Les drapeaux étrangers brandis à la Bastille le soir du 6 mai créent la polémique
Le 6 mai, nombre de drapeaux étrangers ont salué la victoire de François Hollande, provoquant une vive polémique. Sont-ils les signes d'une communautarisation de la société française ou l'illustration de sa diversité ? Les avis divergent.
"J’ai eu un drôle de sentiment en voyant la place de la Bastille avec très peu de drapeaux bleu, blanc, rouge, beaucoup de drapeaux rouges, et puis également beaucoup de drapeaux étrangers", s’est indignée sur les ondes d’Europe 1 Nadine Morano, ministre de l’Apprentissage, au lendemain de la victoire de François Hollande.
"Quand je vois ça, ça ne me rassure pas beaucoup et je me dis [...] : Quelle est la France qu'on va nous construire avec le droit de vote des étrangers ?", a poursuivi cette fidèle de Nicolas Sarkozy. Il n'en fallait pas plus pour que la polémique soit lancée.
Un peu plus tôt, Louis Alliot, vice-président du Front national (FN) faisait déjà la même remarque : "J'ai été hier assez surpris de voir autant de drapeaux étrangers saluer la victoire de M. Hollande ", a-t-il déclaré lundi sur France Inter. Pour le numéro 2 du FN cela "prouve bien que la communautarisation de la société française n'est pas une vue de l'esprit mais une réalité".
Les réseaux sociaux s'enflamment
Tous ceux qui étaient présents sur place ou qui ont suivi à la télévision les festivités de la victoire de François Hollande place de la Bastille, le soir du 6 mai, l’ont en effet certainement remarqué : au-dessus de la foule en liesse flottait une multitude drapeaux, pas tous français. On distinguait notamment le drapeau rouge, celui du Front de gauche, mais aussi des drapeaux algériens, marocains, tunisiens, égyptiens ou palestiniens. Est-ce, comme le soutiennent notamment Louis Aliot et Nadine Morano, le signe d’une communautarisation de la société ?
"Non", ont répondu en cœur les responsables politiques de gauche. "Ce n'est pas à Nadine Morano d'expliquer qui est français et qui ne l'est pas", a notamment lancé Manuel Valls interrogé par Europe 1. Né à Barcelone, ce lieutenant de François Hollande a rappelé qu’il "y avait beaucoup de drapeaux, comme en 1995 ou en 2002". En entendant la Marseillaise, entonnée ce soir-là par les dizaines de milliers de personnes, il dit avoir "ressenti chez eux la fierté d'être français". "Je n'avais jamais vu ça sauf dans les stades de foot, et encore ", a-t-il encore relevé.

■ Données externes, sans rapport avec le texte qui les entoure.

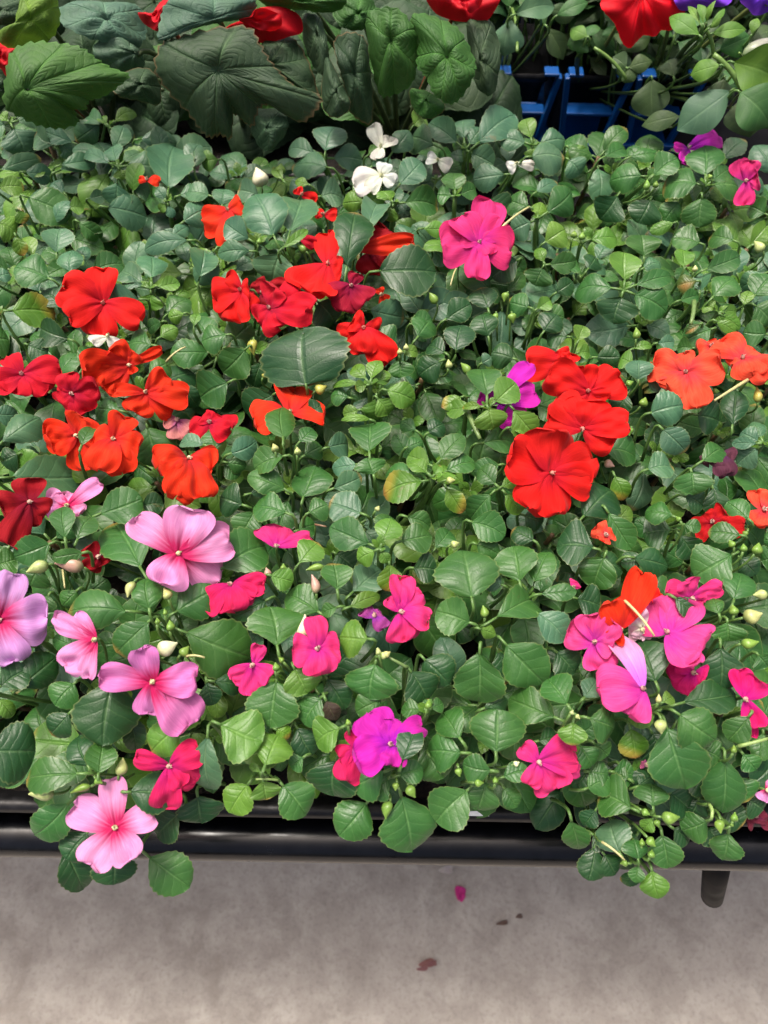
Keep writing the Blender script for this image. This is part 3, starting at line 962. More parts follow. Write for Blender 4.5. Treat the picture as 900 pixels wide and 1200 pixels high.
L 800 260 680 380 140 d 5
L -80 60 110 110 120 d 5
@220 880
L 40 175 60 320 170 d 5
L 280 125 180 275 125 l 7
L 330 120 345 215 110 l 7
L 400 130 525 285 150 g 8
L 805 205 665 375 160 g 6
L 890 80 720 160 140 g 8
S 400 130 300 125 12 l 7
@220 540
L 460 240 290 200 115 g 7
L 500 190 560 20 155 g 6
L 520 235 615 190 95 g 7
L 450 140 265 60 100 g 6
L 785 240 620 180 140 b 7
L 620 130 765 70 90 b 6
L 260 200 140 160 140 d 4
L 300 210 230 330 130 g 4
L 250 150 420 120 60 d 4
L 120 490 345 370 190 g 6
L 470 310 565 280 80 g 4
L 830 380 620 290 130 g 8
R 845 385 l 9 | 745 440 80 | 880 450 50 | 895 250 110
L 475 470 575 360 110 l 7
L 350 500 465 530 90 l 7
L 660 590 640 450 120 g 7
L 670 640 590 670 55 g 6
L 600 680 430 580 130 g 4
L 400 850 360 635 215 g 8
L 370 600 190 690 90 d 5
L 690 650 850 590 60 l 6
L 700 600 850 470 130 b 5
L 640 400 730 470 140 d 3
F 390 380 H 6 | 320 290 80 | 430 290 110 | 545 330 60
F 195 545 Q 6 | 345 550 90 | 80 660 100 | 200 665 120 | 300 600 80
B 600 465 520 480 40 l 7
B 565 585 545 500 50 p 6
B 350 510 345 470 40 p 6
B 415 480 420 455 30 l 7
B 825 220 840 200 28 c 8
S 560 280 610 290 10 x 6
F 820 690 M2 5 | 765 660 60 | 850 670 60 | 860 740 60
@220 720
B 490 110 515 0 65 w 8
F 570 155 H 9 | 560 5 90 | 462 160 130 | 595 262 130 | 668 150 120
F 290 220 H 6 | 320 130 60 | 365 280 80 | 290 358 110 | 195 290 80
L -60 60 285 190 235 g 8
L 815 110 665 100 150 l 8
L 830 190 800 375 200 g 8
L 870 370 740 430 110 g 5
L 460 220 525 350 160 l 7
L 395 260 360 500 200 g 6
L 110 470 330 560 210 l 8
L 330 690 400 520 155 l 8
L 600 350 500 480 130 g 5
L 600 360 650 470 75 X 6
L 690 490 555 565 140 l 8
L 600 260 690 420 120 d 4
L 80 280 110 400 90 d 4
L 90 290 250 320 90 d 4
L 90 490 100 785 115 b 8
L 470 480 550 620 110 d 4
L 520 620 450 670 75 g 5
L 660 610 640 800 190 d 6
L 380 500 450 540 70 y 5
L 330 700 270 660 30 l 7
B 385 250 385 225 40 l 8
B 420 210 400 190 30 l 8
B 840 180 830 150 30 c 9
B 860 180 880 170 35 c 9
B 705 490 700 460 30 l 8
F 740 590 Q 7 | 690 738 110 | 662 630 80 | 730 505 70
@440 720
F 65 575 M 9 | -30 430 160 | -90 640 150 | 210 480 90 | 70 665 110 | 60 460 90
L 460 130 450 395 195 g 9
L 450 60 530 90 55 l 9
L 545 100 745 305 190 g 8
L 690 -20 835 115 120 b 7
L 140 230 230 380 150 d 6
L 200 180 325 310 150 d 5
L 530 140 580 310 110 d 4
L 830 470 585 370 150 g 6
L 780 150 880 260 130 d 5
L 860 420 755 285 130 g 9
L 870 460 860 575 110 l 9
B 855 440 865 425 25 c 10
B 880 440 890 450 25 c 10
L 530 640 535 415 225 g 7
L 390 570 290 430 130 g 6
L 110 670 180 480 100 d 10
R 230 420 g 5 | 110 420 70 | 300 390 60 | 230 370 40
L 700 560 800 540 90 d 4
L 460 420 580 370 80 d 4
L 410 610 215 600 140 g 7
L 230 610 300 720 130 g 6
B 225 415 235 375 35 l 7
B 20 180 45 180 38 c 9
B 10 170 10 155 25 c 9
S 140 235 50 185 16 g 7
F 715 645 H 8 | 640 580 80 | 875 590 150 | 800 765 150 | 670 750 80 | 900 690 60
B 605 660 630 650 30 w 8
@440 880
L 100 150 165 448 200 g 9
L 425 150 265 315 170 g 9
L 490 110 450 265 130 g 8
L 530 90 380 60 110 g 10
L 90 110 210 80 90 g 8
L 70 110 -30 180 120 g 7
L 545 120 672 80 80 g 8
L 555 150 625 245 70 g 7
B 95 140 90 165 35 l 9
B 145 150 175 205 55 l 9
B 65 220 45 300 55 l 8
B 365 75 370 110 38 l 8
B 435 140 475 140 38 l 11
B 525 145 525 115 32 l 10
@660 880
L 30 280 70 442 100 g 6
L 330 265 155 185 160 g 8
L 395 265 390 140 125 g 8
L 260 470 200 300 140 b 7
L 430 345 460 518 120 g 9
L 400 290 350 350 60 l 9
L 330 490 310 390 95 g 9
L 330 490 320 580 60 g 9
L 385 505 420 652 100 l 9
L 380 560 245 565 50 d 7
L 140 400 110 570 110 d 6
L 170 440 230 545 90 d 6
L 650 300 520 350 130 g 7
L 730 340 700 485 130 g 9
L 90 170 210 120 110 g 5
L 300 130 215 90 75 g 5
L 320 160 400 110 100 d 5
L 450 170 560 260 130 d 5
L 740 100 820 220 120 g 6
B 430 290 512 290 62 l 10
B 345 260 380 280 38 l 9
B 410 300 420 335 35 l 9
B 345 420 345 385 32 l 9
B 370 380 405 420 48 l 10
B 380 470 390 435 38 l 10
B 285 495 255 495 35 l 9
B 690 300 692 362 50 l 10
B 745 310 755 270 38 l 10
B 735 330 745 318 20 l 10
S 640 235 650 300 18 l 8
S 170 400 270 480 12 c 9
F 840 290 N3 2 | 800 300 90 | 900 290 90 | 850 320 70
F 890 170 P 5 | 920 160 60 | 880 220 50
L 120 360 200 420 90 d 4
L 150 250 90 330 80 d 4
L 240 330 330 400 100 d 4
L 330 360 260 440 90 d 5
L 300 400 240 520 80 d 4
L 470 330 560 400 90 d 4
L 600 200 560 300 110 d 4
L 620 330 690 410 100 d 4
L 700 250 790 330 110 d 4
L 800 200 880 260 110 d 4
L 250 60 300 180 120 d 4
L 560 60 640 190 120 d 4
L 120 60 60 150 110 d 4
@660 540
L 60 275 225 110 180 d 5
L 220 50 265 175 80 y 5
L 560 35 575 148 155 g 7
L 500 250 360 220 90 g 7
L 180 200 300 388 110 g 6
L 520 280 608 290 55 g 6
L 500 300 350 320 150 d 4
L 500 310 580 430 110 d 4
L 650 100 680 250 100 d 4
L 520 150 620 200 100 d 4
L 190 400 130 558 160 g 6
L 280 420 475 460 110 d 6
L 360 420 250 450 80 d 5
L 770 400 575 510 190 g 7
L 800 330 635 310 85 g 8
L 830 270 720 180 110 g 7
L 770 420 850 500 100 d 5
L 740 640 785 490 140 g 7
L 690 690 660 600 75 g 7
L 470 590 600 690 80 d 10
L 40 600 170 640 130 d 4
L 160 390 -30 370 170 d 6
L 110 430 270 480 110 d 4
L 950 420 870 440 110 g 6
L 950 340 880 350 60 g 6
F 660 270 D2 4 | 570 310 100 | 720 230 90 | 800 280 100 | 620 230 60
F 885 220 K 6 | 850 125 80 | 830 270 90 | 940 150 100 | 900 290 90
F 190 330 K 5 | 140 290 80 | 220 320 60 | 170 355 60
F 40 560 H 4 | 60 530 50 | 20 580 40
F 560 600 H 6 | 450 570 110 | 540 530 100 | 702 550 70 | 620 620 70
F 250 740 O 9 | 365 480 120 | 215 610 120 | 215 790 80
F 310 640 R 6 | 435 575 90 | 370 640 70
B 900 590 835 590 55 c 8
B 790 690 875 670 80 c 9
B 750 380 740 365 38 l 8
B 790 400 792 365 38 l 9
B 840 410 860 360 55 l 9
B 750 680 745 640 50 l 8
B 810 310 800 325 30 l 8
B 515 265 505 255 28 l 8
@660 720
F 140 120 H2 8 | 15 80 120 | 120 -5 120 | 165 245 130 | 230 30 110 | 220 140 90
F 350 330 H2 9 | 152 330 180 | 280 443 150 | 225 110 100 P
F 460 85 H2 10 | 395 -70 150 | 540 -60 160 | 632 140 160 | 570 230 110 | 370 20 90
F 350 60 W2 8 | 300 -20 100 | 285 60 90 | 340 110 80
S 265 -65 400 95 14 c 11
F 570 255 Q2 6 | 468 290 110 | 540 355 80 | 615 290 120 | 520 200 90
F 800 370 Q2 7 | 775 235 90 | 868 285 120 | 855 500 90 | 825 545 60
L 720 20 725 120 145 g 8
L 420 330 330 115 180 d 8
L 690 110 690 332 180 d 8
L 480 420 675 555 180 g 9
L 440 450 540 775 210 g 9
L 480 400 775 340 130 d 6
L 425 420 285 465 100 l 8
L 430 390 480 360 60 l 9
L 90 450 232 500 140 g 8
L 80 380 150 280 90 b 6
L 290 480 320 635 110 y 5
L 830 430 725 555 120 g 8
L 780 600 850 685 80 g 8
L 710 600 700 880 160 g 9
S 770 580 900 545 18 l 8
L 600 590 700 640 110 g 5
L 380 500 440 640 150 d 3
L 60 560 130 670 100 g 6
L 130 560 200 620 80 g 5
L 210 690 310 700 100 g 4
L 400 660 300 730 110 d 4
L 100 690 200 700 90 g 4
L 850 170 900 230 100 g 5
B 430 460 432 525 62 c 10
B 415 390 420 350 30 c 10
B 780 130 860 120 55 l 8
B 745 610 750 575 30 l 9
F 370 660 N4 4 | 340 650 40 | 450 675 50
@0 0
'''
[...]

Cette image, si elle peut sembler familière, a pourtant enflammé la Toile. Sur les réseaux sociaux notamment les débats sont houleux. Certains se disent choqués, d'autres ne voient dans ces bannières que l'illustration de la diversité de la société française. " Comment peut-on parler de l'intégration si chacun hisse son propre drapeau? Le multiculturalisme ne s'exprime pas par les drapeaux ", s’interroge par exemple @JacquesFelix sur Twitter.
Pour Patrick Weil, tout se résume à une histoire de diversité. Le sociologue spécialiste de l’immigration et directeur de recherche au CNRS, contacté par FRANCE 24, s’est indigné de la teneur de la polémique. Selon lui, la présence de certains drapeaux, comme celui choisi par les révolutionnaires syrien qui flottait également sur la place de la Bastille, symbolise l'attachement aux valeurs de la République. "La France a toujours eu une tradition d’accueil des réfugiés politiques, cela a du sens de voir ce genre de drapeau flotter à la Bastille ", estime-t-il.
Rien d’étonnant non plus pour Pierre Haski, journaliste co-fondateur du site Rue89, qui signe, au lendemain du second tour, un édito intitulé : " Des drapeaux algériens place de la Bastille : Choquant ? Pas vraiment". Dans le panel de drapeaux brandis place de la Bastille le soir du 6 mai, le journaliste ne voit que "la France désireuse de vivre positivement sa diversité ".
Beaucoup de bruit pour rien ?
Or, cette image qui fait couler tant d’encre n’est pas vraiment inédite. Lors de la victoire de Nicolas Sarkozy en 2007, il y avait également assez peu de drapeaux français, au milieu d’autres étendards étrangers ou aux couleurs de l’UMP. Même phénomène lors de la victoire de Jacques Chirac en 2002.
Pour Pascal Blanchard, historien et chercheur associé au CNRS, c’est "un sujet purement polémique". "C’est exactement la même chose que le soir de la victoire de Jacques Chirac en 2002 : des drapeaux algériens et marocains flottaient et Jacques Chirac les saluait. À l’époque la droite trouvait cela très bien : elle avait gagné", a-t-il ironisé.